## Instruction
Extract all records. Keep each one exact.

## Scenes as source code
>>>

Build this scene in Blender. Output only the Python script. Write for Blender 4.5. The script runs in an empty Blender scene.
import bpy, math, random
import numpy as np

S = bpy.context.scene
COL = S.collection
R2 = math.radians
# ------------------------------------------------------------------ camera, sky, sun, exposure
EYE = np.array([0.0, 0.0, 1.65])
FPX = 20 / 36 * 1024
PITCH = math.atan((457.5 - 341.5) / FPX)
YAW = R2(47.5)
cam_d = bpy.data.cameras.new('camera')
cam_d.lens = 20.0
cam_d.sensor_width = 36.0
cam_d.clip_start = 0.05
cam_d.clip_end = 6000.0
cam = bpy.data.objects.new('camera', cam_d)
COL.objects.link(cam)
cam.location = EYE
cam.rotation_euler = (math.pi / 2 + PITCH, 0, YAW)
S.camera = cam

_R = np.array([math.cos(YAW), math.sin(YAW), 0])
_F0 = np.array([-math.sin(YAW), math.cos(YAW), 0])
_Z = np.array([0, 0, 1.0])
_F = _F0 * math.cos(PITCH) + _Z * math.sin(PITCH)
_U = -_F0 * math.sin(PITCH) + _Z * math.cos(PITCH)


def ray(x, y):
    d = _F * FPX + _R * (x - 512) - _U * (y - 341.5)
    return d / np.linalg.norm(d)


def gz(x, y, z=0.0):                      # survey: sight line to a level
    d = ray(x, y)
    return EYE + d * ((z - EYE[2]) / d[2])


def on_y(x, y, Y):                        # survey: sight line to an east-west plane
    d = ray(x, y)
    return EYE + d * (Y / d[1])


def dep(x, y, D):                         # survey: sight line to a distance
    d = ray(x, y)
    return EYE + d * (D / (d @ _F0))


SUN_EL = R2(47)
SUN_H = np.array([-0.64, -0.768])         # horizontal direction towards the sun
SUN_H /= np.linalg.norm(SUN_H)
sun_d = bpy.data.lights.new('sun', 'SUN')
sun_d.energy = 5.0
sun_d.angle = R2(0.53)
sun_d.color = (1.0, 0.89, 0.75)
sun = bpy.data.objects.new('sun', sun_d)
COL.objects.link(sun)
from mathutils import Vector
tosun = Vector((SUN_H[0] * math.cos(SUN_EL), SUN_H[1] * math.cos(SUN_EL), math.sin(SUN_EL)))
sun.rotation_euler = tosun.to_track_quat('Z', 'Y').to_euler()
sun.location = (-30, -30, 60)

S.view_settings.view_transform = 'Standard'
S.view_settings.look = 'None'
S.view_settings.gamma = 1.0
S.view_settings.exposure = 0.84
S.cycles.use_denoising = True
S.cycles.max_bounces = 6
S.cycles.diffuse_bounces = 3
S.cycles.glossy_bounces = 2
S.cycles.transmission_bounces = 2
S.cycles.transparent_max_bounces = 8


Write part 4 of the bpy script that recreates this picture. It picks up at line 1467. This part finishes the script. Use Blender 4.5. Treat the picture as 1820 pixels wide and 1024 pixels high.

<<<

## Full response
Build this scene in Blender. Output only the Python script. Write for Blender 4.5. The script runs in an empty Blender scene.
import bpy, math, random
import numpy as np

S = bpy.context.scene
COL = S.collection
R2 = math.radians
# ------------------------------------------------------------------ camera, sky, sun, exposure
EYE = np.array([0.0, 0.0, 1.65])
FPX = 20 / 36 * 1024
PITCH = math.atan((457.5 - 341.5) / FPX)
YAW = R2(47.5)
cam_d = bpy.data.cameras.new('camera')
cam_d.lens = 20.0
cam_d.sensor_width = 36.0
cam_d.clip_start = 0.05
cam_d.clip_end = 6000.0
cam = bpy.data.objects.new('camera', cam_d)
COL.objects.link(cam)
cam.location = EYE
cam.rotation_euler = (math.pi / 2 + PITCH, 0, YAW)
S.camera = cam

_R = np.array([math.cos(YAW), math.sin(YAW), 0])
_F0 = np.array([-math.sin(YAW), math.cos(YAW), 0])
_Z = np.array([0, 0, 1.0])
_F = _F0 * math.cos(PITCH) + _Z * math.sin(PITCH)
_U = -_F0 * math.sin(PITCH) + _Z * math.cos(PITCH)


def ray(x, y):
    d = _F * FPX + _R * (x - 512) - _U * (y - 341.5)
    return d / np.linalg.norm(d)


def gz(x, y, z=0.0):                      # survey: sight line to a level
    d = ray(x, y)
    return EYE + d * ((z - EYE[2]) / d[2])


def on_y(x, y, Y):                        # survey: sight line to an east-west plane
    d = ray(x, y)
    return EYE + d * (Y / d[1])


def dep(x, y, D):                         # survey: sight line to a distance
    d = ray(x, y)
    return EYE + d * (D / (d @ _F0))


SUN_EL = R2(47)
SUN_H = np.array([-0.64, -0.768])         # horizontal direction towards the sun
SUN_H /= np.linalg.norm(SUN_H)
sun_d = bpy.data.lights.new('sun', 'SUN')
sun_d.energy = 5.0
sun_d.angle = R2(0.53)
sun_d.color = (1.0, 0.89, 0.75)
sun = bpy.data.objects.new('sun', sun_d)
COL.objects.link(sun)
from mathutils import Vector
tosun = Vector((SUN_H[0] * math.cos(SUN_EL), SUN_H[1] * math.cos(SUN_EL), math.sin(SUN_EL)))
sun.rotation_euler = tosun.to_track_quat('Z', 'Y').to_euler()
sun.location = (-30, -30, 60)

S.view_settings.view_transform = 'Standard'
S.view_settings.look = 'None'
S.view_settings.gamma = 1.0
S.view_settings.exposure = 0.84
S.cycles.use_denoising = True
S.cycles.max_bounces = 6
S.cycles.diffuse_bounces = 3
S.cycles.glossy_bounces = 2
S.cycles.transmission_bounces = 2
S.cycles.transparent_max_bounces = 8


Write part 4 of the bpy script that recreates this picture. It picks up at line 1467. This part finishes the script. Use Blender 4.5. Treat the picture as 1820 pixels wide and 1024 pixels high.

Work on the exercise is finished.